If you look at the World Values Survey, you see that people in most Western nations are becoming more distrustful of their neighbors, not less. There are huge variations across nations, but levels of social and political trust have been declining almost everywhere except the Nordic countries. If there’s convergence, in other words, it’s in our increasing agreement that we don’t trust each other.
Today’s European economic crisis grows directly out of this segmentation. The euro crisis is not a crisis of debt. Total European debt levels are not that high. It’s a crisis of legitimacy. Debt burdens are divergent across nations, and Europeans with one set of habits and values do not want to bail out Europeans with other habits and values.

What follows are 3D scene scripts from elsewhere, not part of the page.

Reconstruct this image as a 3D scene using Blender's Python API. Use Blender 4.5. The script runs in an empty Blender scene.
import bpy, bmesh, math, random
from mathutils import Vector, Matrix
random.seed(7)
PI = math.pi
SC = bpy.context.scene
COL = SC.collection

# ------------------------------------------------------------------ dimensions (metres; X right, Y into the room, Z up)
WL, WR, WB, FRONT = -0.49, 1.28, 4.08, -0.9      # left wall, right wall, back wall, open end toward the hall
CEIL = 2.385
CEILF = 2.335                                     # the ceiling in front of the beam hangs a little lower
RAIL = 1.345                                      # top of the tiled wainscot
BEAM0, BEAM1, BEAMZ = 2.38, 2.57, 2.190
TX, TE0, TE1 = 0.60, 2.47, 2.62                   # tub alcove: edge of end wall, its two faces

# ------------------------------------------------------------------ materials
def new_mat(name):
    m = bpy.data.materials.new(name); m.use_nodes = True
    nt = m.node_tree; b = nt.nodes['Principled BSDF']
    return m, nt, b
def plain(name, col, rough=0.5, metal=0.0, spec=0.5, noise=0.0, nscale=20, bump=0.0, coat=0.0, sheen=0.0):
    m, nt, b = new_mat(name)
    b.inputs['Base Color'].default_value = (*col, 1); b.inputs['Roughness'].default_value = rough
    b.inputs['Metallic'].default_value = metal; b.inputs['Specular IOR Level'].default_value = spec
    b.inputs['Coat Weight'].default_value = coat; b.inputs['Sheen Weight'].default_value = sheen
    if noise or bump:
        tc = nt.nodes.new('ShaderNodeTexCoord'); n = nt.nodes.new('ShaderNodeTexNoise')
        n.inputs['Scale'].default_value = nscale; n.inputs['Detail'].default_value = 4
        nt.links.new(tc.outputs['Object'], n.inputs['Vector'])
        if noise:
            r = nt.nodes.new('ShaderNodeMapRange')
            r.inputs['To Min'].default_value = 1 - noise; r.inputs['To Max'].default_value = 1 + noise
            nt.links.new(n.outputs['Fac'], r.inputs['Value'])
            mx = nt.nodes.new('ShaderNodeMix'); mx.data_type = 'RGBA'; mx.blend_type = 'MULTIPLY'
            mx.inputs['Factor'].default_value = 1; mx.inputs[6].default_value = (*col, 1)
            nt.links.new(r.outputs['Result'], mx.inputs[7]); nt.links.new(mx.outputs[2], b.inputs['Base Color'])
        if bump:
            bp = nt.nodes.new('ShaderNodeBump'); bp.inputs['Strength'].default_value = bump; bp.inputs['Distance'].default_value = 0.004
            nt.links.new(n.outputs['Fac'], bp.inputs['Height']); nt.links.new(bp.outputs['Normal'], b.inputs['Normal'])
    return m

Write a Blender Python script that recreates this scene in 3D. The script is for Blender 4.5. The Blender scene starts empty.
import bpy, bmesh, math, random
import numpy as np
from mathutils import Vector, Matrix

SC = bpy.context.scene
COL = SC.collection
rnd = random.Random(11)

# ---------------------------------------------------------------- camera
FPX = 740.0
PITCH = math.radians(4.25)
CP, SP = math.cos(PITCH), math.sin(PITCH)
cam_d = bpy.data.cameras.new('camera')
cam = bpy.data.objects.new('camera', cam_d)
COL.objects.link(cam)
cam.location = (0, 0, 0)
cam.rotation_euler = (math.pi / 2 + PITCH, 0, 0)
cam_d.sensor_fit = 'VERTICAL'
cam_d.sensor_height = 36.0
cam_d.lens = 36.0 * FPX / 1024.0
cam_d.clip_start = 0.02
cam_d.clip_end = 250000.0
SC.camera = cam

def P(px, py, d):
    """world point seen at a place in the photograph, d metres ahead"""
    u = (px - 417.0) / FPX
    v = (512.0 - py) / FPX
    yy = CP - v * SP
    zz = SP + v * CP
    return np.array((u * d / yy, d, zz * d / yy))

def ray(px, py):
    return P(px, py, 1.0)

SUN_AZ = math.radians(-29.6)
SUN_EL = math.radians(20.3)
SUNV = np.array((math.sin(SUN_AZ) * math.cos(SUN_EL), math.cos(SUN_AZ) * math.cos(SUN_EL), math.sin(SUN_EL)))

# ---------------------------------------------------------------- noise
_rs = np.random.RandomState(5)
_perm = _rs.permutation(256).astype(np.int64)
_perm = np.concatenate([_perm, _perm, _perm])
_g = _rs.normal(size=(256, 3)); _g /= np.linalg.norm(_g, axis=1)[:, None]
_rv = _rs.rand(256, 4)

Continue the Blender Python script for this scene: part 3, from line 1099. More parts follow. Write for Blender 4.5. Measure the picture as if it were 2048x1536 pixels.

We were talking about political legitimacy in general here, and the problem that abstract liberal principles tend to inspire only thin loyalty and commitment at best.
That may work fine when the pie is growing, but can suddenly turn into a huge problem if there is any call for sacrifice. Clearly, if there is no obvious common good, then people will not sacrifice for the common good. Indeed, the whole rhetoric of "rights" counts against this.
Brooks is right about legitimacy. There are technocratic solutions to the euro crisis, including mutualizing debt in Eurobonds and common deposit insurance. But there is unlikely to be any sustained electoral commitment. The Brussels-focused European elites have lost popular confidence. It is dangerous.